JPal Poverty Lab has a recent literature review on the effect of nudges on health insurance take-up. Nudges are small changes to information, choice structures and other things that are attempts to lower administrative burdens without changing the underlying economic or legal structures. I study nudges. Several co-authors and I just submitted a grant on nudges. One of my papers was enacted into federal policy to shift the default plan for some people to get them out of strict domination. That was a nudge paper. It will lead to a few hundred thousand people seeing a different choice architecture.
However, nudges are limited.
A review of eleven randomized evaluations conducted between 2001 and 2019 that assessed the impact of various nudges aimed at increasing health insurance take-up among adults found these interventions to have a small but notable impact—both on encouraging individuals to take-up health insurance or to switch to plans with lower premiums and expected lower out-of-pocket costs to the individual.

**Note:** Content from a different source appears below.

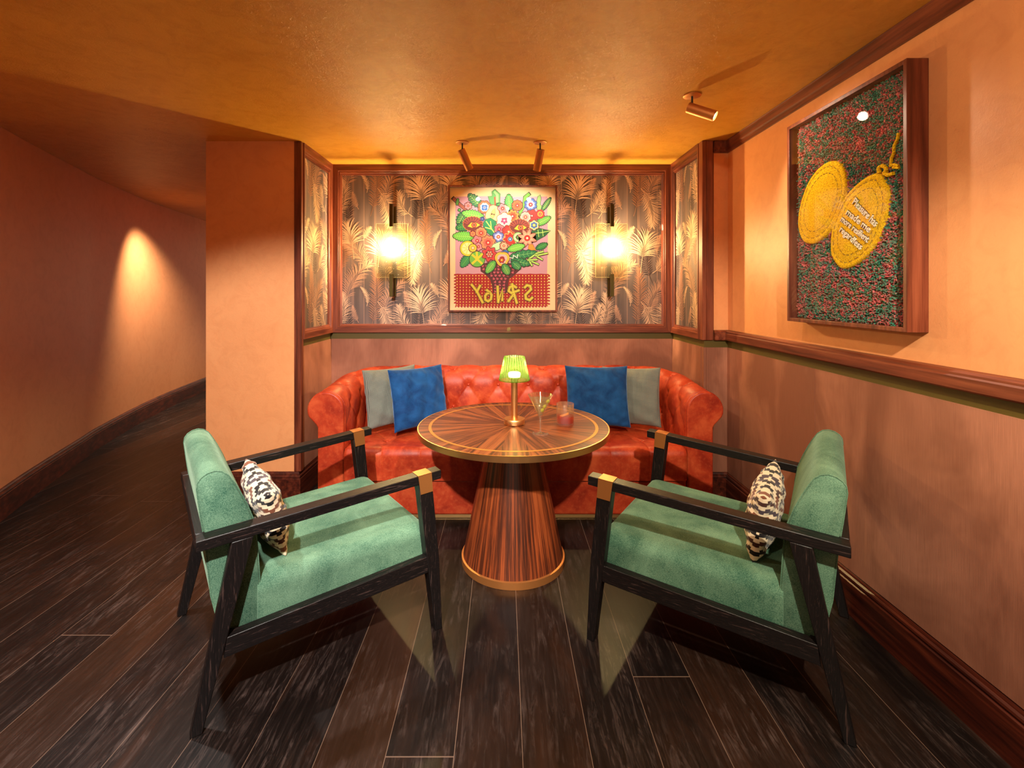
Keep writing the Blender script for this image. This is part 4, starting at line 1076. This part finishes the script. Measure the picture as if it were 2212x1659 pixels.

These effects are bigger when the money is bigger:
To reduce potential choice error, consumers who were eligible for plans with higher subsidies but were enrolled in other plans were sent information regarding the higher-subsidy plans [9]. This information increased plan switching by 2 to 4 percentage points, for email-only and mail-plus-email interventions respectively (an 11 to 22 percent increase from a baseline of 18 percent). Letter recipients saved, on average, roughly $65 per year. Plan switchers saved, on average, $84 per month in premiums, or over $1000 annually, and $56 per month in reduced out-of-pocket expenses, or over $670 annually….

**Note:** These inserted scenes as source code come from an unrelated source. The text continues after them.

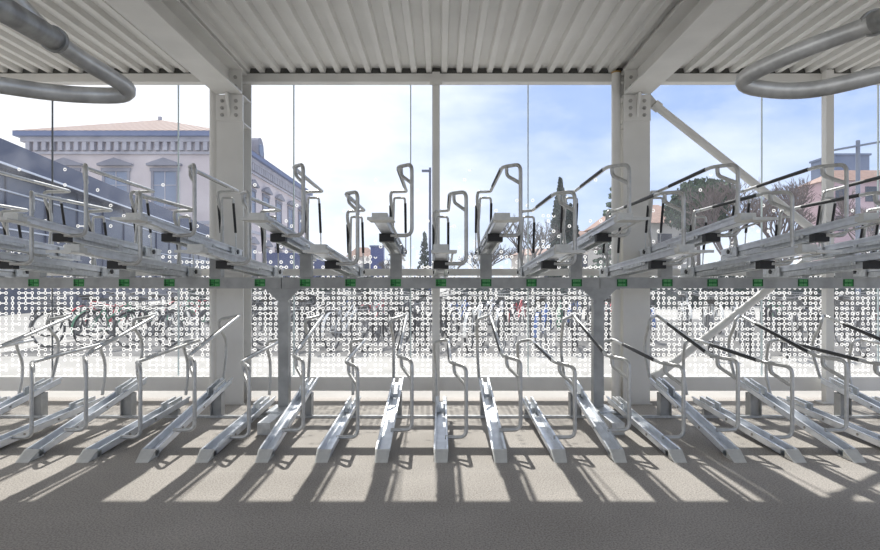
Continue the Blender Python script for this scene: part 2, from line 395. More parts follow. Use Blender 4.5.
def number_plate(k):
    cx = k*0.4
    pl = MB().box(cx-0.046, cx+0.046, fy-0.003, fy+0.0005, 1.170, 1.234).build('number_plate', GREEN, t, o)
    dk_ = MB()
    f2 = fy-0.0045
    def bar(mb, x0, x1, z0, z1): mb.box(cx+x0, cx+x1, f2, fy-0.0028, z0, z1)
    flip = -1 if k > 0 else 1
    bar(dk_, -0.002, 0.002, 1.172, 1.232); bar(dk_, -0.044, 0.044, 1.199, 1.204)
    if k > 0: bar(dk_, -0.044, -0.036, 1.172, 1.232); bar(dk_, 0.036, 0.044, 1.172, 1.232)
    else: bar(dk_, -0.044, -0.012, 1.180, 1.190); bar(dk_, -0.038, -0.030, 1.172, 1.232)
    dk_.build('printed_bars', DGREEN, pl, (0,0,0)).location = (0,0,0)
    lg = MB(); rs = random.Random(k+50)
    for z in (1.212, 1.178):
        x_ = 0.008 if k <= 0 else -0.032
        end = 0.042 if k <= 0 else 0.034
        while x_ < end-0.008:
            w = rs.uniform(0.005, 0.010); bar(lg, x_, x_+w, z, z+0.014); x_ += w+0.004
    lg.build('printed_characters', LGREEN, pl)
    for c in pl.children: 
        c.data.transform(Matrix.Translation((0, -YB, 0))) 
for k in range(-11, 12): number_plate(k)

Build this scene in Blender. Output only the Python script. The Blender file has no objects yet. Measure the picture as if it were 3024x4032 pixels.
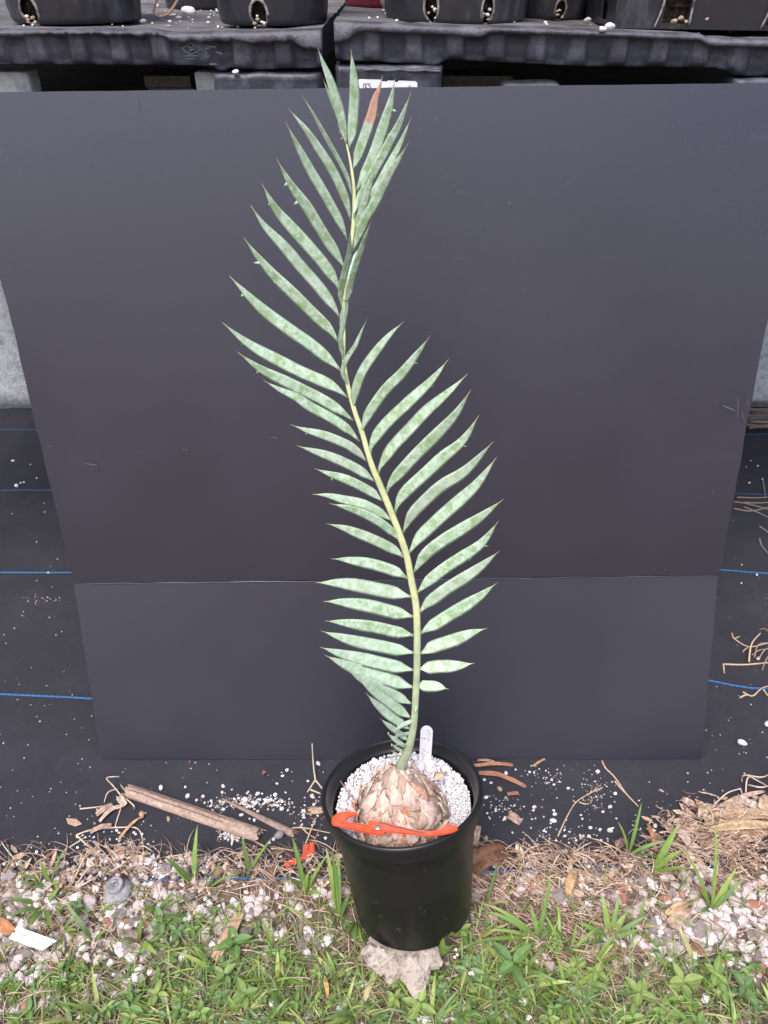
import bpy, math, random
import numpy as np
from mathutils import Vector, Matrix, noise as mn

random.seed(7); RNG = np.random.default_rng(11)
scene = bpy.context.scene
COL = scene.collection

# ------------------------------------------------------------------ camera, light, exposure
H, TH, FPX = 1.0, math.radians(36.0), 3000.0
cam = bpy.data.cameras.new('camera'); camo = bpy.data.objects.new('camera', cam); COL.objects.link(camo)
camo.location = (0, 0, H); camo.rotation_euler = (math.radians(90) - TH, 0, 0)
cam.sensor_fit = 'VERTICAL'; cam.sensor_height = 36.0; cam.sensor_width = 27.0
cam.lens = 36.0 * FPX / 4032.0; cam.clip_start = 0.02; cam.clip_end = 500
scene.camera = camo
w = bpy.data.worlds.new('World'); scene.world = w; w.use_nodes = True
nt = w.node_tree; nt.nodes.clear()
SUN_EL, SUN_ROT = math.radians(62), math.radians(200)
sky = nt.nodes.new('ShaderNodeTexSky'); sky.sky_type = 'NISHITA'; sky.sun_disc = False
sky.sun_elevation = SUN_EL; sky.sun_rotation = SUN_ROT; sky.air_density = 1.0; sky.dust_density = 4.0; sky.ozone_density = 1.0
bg = nt.nodes.new('ShaderNodeBackground'); bg.inputs['Strength'].default_value = 0.13
wo = nt.nodes.new('ShaderNodeOutputWorld')
nt.links.new(sky.outputs[0], bg.inputs[0]); nt.links.new(bg.outputs[0], wo.inputs[0])
sun = bpy.data.lights.new('sun', 'SUN'); sun.energy = 1.2; sun.angle = math.radians(24); sun.color = (1.0, 0.95, 0.94)
suno = bpy.data.objects.new('sun', sun); COL.objects.link(suno)
sd = Vector((math.sin(SUN_ROT) * math.cos(SUN_EL), math.cos(SUN_ROT) * math.cos(SUN_EL), math.sin(SUN_EL)))
suno.rotation_euler = sd.to_track_quat('Z', 'Y').to_euler()
scene.view_settings.view_transform = 'Standard'; scene.view_settings.look = 'None'
scene.view_settings.gamma = 1.0; scene.view_settings.use_curve_mapping = False
scene.view_settings.exposure = 1.12

# ------------------------------------------------------------------ picture -> place helpers
CAM = np.array([0, 0, H]); Fv = np.array([0, math.cos(TH), -math.sin(TH)]); Uv = np.array([0, math.sin(TH), math.cos(TH)]); Rv = np.array([1.0, 0, 0])
def ray(x, y): return Fv + Rv * (x - 1512) / FPX - Uv * (y - 2016) / FPX
def atz(x, y, z=0.0):
    r = ray(x, y); return CAM + r * (z - H) / r[2]
def aty(x, y, Y):
    r = ray(x, y); return CAM + r * Y / r[1]
def depth(p): return float((np.asarray(p) - CAM) @ Fv)
def onplane(x, y, p0, n):
    r = ray(x, y); return CAM + r * (((p0 - CAM) @ n) / (r @ n))
def zoompt(z, p):
    ox, oy, s = z; return (ox + p[0] * s, oy + p[1] * s)

# ------------------------------------------------------------------ mesh helpers
class MB:
    def __init__(s): s.v = []; s.f = []; s.c = []; s.m = []
    def add(s, verts, faces, col=None, mi=0):
        o = len(s.v); s.v += [tuple(map(float, p)) for p in verts]; s.f += [tuple(i + o for i in f) for f in faces]
        s.m += [mi] * len(faces)
        if col is None: col = (1, 1, 1)
        if len(col) and isinstance(col[0], (tuple, list, np.ndarray)): s.c += [tuple(c)[:3] for c in col]
        else: s.c += [tuple(col)[:3]] * len(verts)
    def mesh(s, name, mats, smooth=True):
        me = bpy.data.meshes.new(name); me.from_pydata(s.v, [], s.f)
        a = me.color_attributes.new('tint', 'FLOAT_COLOR', 'POINT')
        arr = np.ones((len(s.v), 4), np.float32); arr[:, :3] = np.array(s.c, np.float32).reshape(-1, 3)
        a.data.foreach_set('color', arr.ravel())
        for m in (mats if isinstance(mats, (list, tuple)) else [mats]): me.materials.append(m)
        me.polygons.foreach_set('material_index', np.array(s.m, np.int32))
        me.polygons.foreach_set('use_smooth', np.full(len(s.f), smooth))
        me.update(); return me
    def build(s, name, mats, parent=None, smooth=True):
        o = bpy.data.objects.new(name, s.mesh(name, mats, smooth)); COL.objects.link(o)
        if parent: o.parent = parent
        return o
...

Choice architecture is worth doing, and it is worth doing right. Informational nudges are worth doing and worth doing right. Reminders are worth doing and worth doing right. However, they have modest effects in a complex choice space, so we should think about the choice space as a first best option and then think about nudges as second best options.
There go two miscreants
I found this statement confusing. Is this averaged over both those who switched and those who did not? Why would that make sense?
David Anderson
@There go two miscreants: Correct, it is a measurement of the intention to treat/receipt of the letter versus those who never got a letter. Structurally, it is a an average of those who got a letter and did nothing different and the effect of those who got a letter and did something (all of the incremental difference).
Intention to treat is a very common practice.
We also look at the treatment on the treated (so those who got a letter and then did something).
There go two miscreants
Thanks! I appreciate these posts to keep informed.
StringOnAStick
I always learn something from your posts, thanks for doing them!